Collected data
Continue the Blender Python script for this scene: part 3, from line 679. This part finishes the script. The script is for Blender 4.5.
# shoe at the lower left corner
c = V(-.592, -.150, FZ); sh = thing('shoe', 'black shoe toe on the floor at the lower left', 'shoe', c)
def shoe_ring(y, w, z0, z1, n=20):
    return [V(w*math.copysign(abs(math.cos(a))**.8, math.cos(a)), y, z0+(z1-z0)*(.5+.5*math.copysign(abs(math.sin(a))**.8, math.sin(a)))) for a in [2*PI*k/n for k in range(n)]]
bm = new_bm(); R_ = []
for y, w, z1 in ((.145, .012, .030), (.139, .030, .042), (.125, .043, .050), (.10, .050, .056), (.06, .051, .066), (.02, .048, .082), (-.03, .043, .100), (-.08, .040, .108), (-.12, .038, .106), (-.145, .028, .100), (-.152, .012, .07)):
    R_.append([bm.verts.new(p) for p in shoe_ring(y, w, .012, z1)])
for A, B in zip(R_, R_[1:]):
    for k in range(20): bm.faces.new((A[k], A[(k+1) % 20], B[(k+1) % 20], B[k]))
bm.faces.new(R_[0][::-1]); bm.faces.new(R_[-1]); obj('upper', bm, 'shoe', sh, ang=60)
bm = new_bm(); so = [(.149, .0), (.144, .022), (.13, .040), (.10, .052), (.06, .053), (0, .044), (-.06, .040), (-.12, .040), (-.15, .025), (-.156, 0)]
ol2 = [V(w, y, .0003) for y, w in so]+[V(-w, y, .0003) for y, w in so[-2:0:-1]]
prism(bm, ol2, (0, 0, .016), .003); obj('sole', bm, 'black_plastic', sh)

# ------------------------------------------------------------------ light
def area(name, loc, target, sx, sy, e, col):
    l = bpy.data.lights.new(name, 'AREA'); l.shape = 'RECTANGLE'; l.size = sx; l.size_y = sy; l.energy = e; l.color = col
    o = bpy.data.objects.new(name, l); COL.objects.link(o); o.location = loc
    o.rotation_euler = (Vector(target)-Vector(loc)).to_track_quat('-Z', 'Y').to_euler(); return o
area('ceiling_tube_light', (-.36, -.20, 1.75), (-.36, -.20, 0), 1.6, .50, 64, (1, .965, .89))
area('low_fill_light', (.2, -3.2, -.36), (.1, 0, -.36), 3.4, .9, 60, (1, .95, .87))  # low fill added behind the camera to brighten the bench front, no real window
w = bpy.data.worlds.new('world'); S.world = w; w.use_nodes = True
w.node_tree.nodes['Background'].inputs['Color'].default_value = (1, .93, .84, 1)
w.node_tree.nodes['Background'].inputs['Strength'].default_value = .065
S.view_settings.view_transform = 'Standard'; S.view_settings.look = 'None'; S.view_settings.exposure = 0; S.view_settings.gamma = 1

What to do
Set down the lines above as they stand, starting with the first line and ending with the line that contains "prism(bm, ol2, (0, 0, .016), .003);".

Result
Continue the Blender Python script for this scene: part 3, from line 679. This part finishes the script. The script is for Blender 4.5.
# shoe at the lower left corner
c = V(-.592, -.150, FZ); sh = thing('shoe', 'black shoe toe on the floor at the lower left', 'shoe', c)
def shoe_ring(y, w, z0, z1, n=20):
    return [V(w*math.copysign(abs(math.cos(a))**.8, math.cos(a)), y, z0+(z1-z0)*(.5+.5*math.copysign(abs(math.sin(a))**.8, math.sin(a)))) for a in [2*PI*k/n for k in range(n)]]
bm = new_bm(); R_ = []
for y, w, z1 in ((.145, .012, .030), (.139, .030, .042), (.125, .043, .050), (.10, .050, .056), (.06, .051, .066), (.02, .048, .082), (-.03, .043, .100), (-.08, .040, .108), (-.12, .038, .106), (-.145, .028, .100), (-.152, .012, .07)):
    R_.append([bm.verts.new(p) for p in shoe_ring(y, w, .012, z1)])
for A, B in zip(R_, R_[1:]):
    for k in range(20): bm.faces.new((A[k], A[(k+1) % 20], B[(k+1) % 20], B[k]))
bm.faces.new(R_[0][::-1]); bm.faces.new(R_[-1]); obj('upper', bm, 'shoe', sh, ang=60)
bm = new_bm(); so = [(.149, .0), (.144, .022), (.13, .040), (.10, .052), (.06, .053), (0, .044), (-.06, .040), (-.12, .040), (-.15, .025), (-.156, 0)]
ol2 = [V(w, y, .0003) for y, w in so]+[V(-w, y, .0003) for y, w in so[-2:0:-1]]
prism(bm, ol2, (0, 0, .016), .003); obj('sole', bm, 'black_plastic', sh)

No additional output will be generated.